**Data:**
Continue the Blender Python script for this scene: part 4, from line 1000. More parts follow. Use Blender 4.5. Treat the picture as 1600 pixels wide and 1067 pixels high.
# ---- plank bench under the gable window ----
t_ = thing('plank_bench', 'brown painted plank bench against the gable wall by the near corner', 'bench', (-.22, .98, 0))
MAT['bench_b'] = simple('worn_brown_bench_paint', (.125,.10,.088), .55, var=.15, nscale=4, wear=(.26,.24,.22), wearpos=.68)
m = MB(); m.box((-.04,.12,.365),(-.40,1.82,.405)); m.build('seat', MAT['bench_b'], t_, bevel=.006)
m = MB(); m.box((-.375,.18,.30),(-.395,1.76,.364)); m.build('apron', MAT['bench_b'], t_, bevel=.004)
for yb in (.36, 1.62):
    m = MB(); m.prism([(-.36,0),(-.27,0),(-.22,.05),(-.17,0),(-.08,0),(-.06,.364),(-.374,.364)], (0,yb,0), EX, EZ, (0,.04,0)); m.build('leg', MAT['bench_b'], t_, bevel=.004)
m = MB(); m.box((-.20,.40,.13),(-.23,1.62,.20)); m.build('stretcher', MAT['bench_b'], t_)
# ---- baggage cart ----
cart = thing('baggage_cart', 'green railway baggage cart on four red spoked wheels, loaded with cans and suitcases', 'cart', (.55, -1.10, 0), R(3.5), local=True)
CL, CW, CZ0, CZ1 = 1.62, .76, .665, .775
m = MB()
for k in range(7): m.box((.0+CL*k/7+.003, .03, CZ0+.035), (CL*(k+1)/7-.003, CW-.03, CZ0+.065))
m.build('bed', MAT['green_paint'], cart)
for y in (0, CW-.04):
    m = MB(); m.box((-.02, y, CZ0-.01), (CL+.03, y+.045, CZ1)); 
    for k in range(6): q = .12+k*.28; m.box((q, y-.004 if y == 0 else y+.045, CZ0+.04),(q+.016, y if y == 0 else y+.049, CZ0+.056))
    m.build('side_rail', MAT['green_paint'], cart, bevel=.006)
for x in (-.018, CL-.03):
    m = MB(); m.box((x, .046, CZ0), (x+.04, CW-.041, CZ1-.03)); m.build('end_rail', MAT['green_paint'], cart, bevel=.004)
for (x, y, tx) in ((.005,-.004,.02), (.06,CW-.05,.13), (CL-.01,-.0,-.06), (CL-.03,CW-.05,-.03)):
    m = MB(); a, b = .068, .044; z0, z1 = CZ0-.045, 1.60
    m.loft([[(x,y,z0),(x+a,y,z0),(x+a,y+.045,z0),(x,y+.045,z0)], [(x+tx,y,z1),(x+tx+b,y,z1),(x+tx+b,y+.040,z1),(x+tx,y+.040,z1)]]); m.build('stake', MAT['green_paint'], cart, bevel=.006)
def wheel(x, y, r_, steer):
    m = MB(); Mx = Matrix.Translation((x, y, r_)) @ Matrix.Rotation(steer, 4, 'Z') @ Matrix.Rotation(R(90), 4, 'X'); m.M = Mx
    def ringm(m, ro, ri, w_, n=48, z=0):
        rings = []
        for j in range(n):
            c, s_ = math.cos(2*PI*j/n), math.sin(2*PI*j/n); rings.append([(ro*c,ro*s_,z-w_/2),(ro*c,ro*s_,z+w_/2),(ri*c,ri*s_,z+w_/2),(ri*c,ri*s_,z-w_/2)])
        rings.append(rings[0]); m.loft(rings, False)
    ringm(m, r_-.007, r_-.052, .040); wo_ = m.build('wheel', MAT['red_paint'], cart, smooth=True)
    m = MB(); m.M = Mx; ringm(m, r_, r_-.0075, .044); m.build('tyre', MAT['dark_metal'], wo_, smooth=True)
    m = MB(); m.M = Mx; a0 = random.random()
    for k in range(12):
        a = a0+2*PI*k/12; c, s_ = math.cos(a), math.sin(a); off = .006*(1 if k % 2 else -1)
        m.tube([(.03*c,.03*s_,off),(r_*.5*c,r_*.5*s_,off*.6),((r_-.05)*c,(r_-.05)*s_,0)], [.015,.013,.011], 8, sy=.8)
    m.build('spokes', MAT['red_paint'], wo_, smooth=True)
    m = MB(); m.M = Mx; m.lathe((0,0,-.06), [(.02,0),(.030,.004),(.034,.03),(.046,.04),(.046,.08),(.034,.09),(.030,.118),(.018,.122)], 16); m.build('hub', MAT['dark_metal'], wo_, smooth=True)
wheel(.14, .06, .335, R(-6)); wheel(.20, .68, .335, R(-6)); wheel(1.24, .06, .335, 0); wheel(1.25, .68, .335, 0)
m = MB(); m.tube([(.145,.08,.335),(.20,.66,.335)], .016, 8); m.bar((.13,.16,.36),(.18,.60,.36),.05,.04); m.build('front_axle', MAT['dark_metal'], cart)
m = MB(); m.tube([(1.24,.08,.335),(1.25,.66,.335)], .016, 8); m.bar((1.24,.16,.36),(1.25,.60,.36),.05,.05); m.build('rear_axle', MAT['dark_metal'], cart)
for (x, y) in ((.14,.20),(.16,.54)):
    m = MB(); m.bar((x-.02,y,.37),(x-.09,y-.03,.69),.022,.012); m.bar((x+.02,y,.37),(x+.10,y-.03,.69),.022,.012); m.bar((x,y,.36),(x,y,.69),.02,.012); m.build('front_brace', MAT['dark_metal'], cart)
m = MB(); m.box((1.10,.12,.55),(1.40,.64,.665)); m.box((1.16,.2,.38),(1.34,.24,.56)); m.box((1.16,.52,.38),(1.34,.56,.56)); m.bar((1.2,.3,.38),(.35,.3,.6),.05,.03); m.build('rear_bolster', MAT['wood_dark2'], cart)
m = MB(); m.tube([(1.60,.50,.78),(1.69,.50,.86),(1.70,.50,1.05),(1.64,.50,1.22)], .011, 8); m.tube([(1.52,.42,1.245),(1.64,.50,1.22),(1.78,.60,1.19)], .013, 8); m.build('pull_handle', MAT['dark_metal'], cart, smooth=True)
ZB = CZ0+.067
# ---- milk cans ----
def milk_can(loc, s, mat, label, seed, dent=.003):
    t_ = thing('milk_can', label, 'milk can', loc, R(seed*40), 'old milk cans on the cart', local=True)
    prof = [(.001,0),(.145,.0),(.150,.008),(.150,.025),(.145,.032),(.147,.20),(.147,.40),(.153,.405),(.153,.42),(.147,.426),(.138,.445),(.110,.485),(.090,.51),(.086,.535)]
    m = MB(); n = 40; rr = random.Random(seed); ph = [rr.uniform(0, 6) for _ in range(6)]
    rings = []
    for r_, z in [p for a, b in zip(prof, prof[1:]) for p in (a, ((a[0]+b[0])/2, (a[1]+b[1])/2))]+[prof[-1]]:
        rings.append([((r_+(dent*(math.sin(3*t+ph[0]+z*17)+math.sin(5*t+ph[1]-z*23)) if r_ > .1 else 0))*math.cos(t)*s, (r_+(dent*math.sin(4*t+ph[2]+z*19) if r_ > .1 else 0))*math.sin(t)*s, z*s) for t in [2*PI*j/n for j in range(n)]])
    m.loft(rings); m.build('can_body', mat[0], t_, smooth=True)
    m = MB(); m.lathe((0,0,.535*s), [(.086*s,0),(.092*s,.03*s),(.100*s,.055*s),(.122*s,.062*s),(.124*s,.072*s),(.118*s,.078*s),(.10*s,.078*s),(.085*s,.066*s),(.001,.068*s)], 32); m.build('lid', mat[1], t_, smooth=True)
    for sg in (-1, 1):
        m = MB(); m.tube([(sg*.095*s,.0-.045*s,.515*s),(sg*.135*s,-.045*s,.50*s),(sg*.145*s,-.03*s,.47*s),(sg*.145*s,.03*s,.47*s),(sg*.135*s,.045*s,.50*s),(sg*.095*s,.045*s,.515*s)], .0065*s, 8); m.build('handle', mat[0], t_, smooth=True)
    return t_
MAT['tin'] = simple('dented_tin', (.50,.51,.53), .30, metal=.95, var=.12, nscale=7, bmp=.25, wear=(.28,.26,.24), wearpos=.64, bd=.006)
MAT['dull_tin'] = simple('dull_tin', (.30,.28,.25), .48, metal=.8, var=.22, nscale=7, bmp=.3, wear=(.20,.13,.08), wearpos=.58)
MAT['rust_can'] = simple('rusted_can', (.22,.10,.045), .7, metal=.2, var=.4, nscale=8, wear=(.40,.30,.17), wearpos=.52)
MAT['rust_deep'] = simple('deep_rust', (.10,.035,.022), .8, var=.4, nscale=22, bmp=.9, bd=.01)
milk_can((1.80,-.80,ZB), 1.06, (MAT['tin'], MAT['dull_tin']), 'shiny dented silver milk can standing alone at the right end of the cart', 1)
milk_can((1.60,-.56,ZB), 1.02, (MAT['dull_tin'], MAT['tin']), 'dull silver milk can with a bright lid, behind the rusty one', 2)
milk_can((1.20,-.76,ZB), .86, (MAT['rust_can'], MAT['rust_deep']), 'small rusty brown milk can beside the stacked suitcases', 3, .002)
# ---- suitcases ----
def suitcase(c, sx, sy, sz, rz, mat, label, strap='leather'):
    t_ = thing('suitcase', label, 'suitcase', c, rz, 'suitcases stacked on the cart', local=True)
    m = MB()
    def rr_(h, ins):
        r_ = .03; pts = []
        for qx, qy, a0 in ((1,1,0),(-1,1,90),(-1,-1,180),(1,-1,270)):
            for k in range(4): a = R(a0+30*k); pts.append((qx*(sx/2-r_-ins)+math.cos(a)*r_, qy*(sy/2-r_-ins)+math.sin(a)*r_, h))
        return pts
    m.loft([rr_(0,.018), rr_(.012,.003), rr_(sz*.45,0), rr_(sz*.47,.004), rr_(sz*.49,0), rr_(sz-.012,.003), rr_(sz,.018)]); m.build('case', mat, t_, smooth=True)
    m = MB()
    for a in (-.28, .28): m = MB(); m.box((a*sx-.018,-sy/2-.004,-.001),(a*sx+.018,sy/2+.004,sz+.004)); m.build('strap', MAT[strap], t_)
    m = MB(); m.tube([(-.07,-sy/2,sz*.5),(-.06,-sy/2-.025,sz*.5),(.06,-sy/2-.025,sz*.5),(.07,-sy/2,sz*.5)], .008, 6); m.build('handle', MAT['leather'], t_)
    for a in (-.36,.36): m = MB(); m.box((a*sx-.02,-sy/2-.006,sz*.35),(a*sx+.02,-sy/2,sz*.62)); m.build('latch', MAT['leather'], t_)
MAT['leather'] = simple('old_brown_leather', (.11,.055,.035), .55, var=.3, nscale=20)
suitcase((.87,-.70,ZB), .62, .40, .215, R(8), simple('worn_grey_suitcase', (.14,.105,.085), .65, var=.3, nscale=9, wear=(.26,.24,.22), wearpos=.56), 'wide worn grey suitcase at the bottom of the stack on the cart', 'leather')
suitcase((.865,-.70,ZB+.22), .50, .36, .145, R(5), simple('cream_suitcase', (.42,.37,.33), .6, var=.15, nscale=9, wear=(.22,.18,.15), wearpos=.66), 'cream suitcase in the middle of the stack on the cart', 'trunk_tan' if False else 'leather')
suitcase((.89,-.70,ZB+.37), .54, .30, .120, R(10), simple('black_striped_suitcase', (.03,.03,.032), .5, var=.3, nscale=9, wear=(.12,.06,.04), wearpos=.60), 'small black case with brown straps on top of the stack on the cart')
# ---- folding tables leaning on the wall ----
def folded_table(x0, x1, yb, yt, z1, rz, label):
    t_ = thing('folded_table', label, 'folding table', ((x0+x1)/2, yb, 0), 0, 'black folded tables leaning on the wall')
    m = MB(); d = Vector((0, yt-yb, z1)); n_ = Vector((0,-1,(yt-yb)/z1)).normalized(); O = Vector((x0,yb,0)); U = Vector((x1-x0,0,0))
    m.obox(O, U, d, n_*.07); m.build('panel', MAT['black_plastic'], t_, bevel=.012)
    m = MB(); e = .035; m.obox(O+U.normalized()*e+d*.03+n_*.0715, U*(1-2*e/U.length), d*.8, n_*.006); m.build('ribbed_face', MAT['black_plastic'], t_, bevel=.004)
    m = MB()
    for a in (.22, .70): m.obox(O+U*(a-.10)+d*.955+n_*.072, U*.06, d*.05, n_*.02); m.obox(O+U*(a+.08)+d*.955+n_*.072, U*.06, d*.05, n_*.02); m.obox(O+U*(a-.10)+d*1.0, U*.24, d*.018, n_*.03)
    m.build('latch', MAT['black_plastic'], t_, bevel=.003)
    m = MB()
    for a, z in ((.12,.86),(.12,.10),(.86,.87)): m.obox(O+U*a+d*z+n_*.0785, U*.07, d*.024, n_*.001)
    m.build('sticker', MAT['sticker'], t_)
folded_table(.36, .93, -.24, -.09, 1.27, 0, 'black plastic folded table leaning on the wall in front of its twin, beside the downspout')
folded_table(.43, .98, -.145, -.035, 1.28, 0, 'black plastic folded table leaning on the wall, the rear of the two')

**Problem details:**
From the data, list each line in which the string "wide" appears.

**Answer below:**
Continue the Blender Python script for this scene: part 4, from line 1000. More parts follow. Use Blender 4.5. Treat the picture as 1600 pixels wide and 1067 pixels high.
suitcase((.87,-.70,ZB), .62, .40, .215, R(8), simple('worn_grey_suitcase', (.14,.105,.085), .65, var=.3, nscale=9, wear=(.26,.24,.22), wearpos=.56), 'wide worn grey suitcase at the bottom of the stack on the cart', 'leather')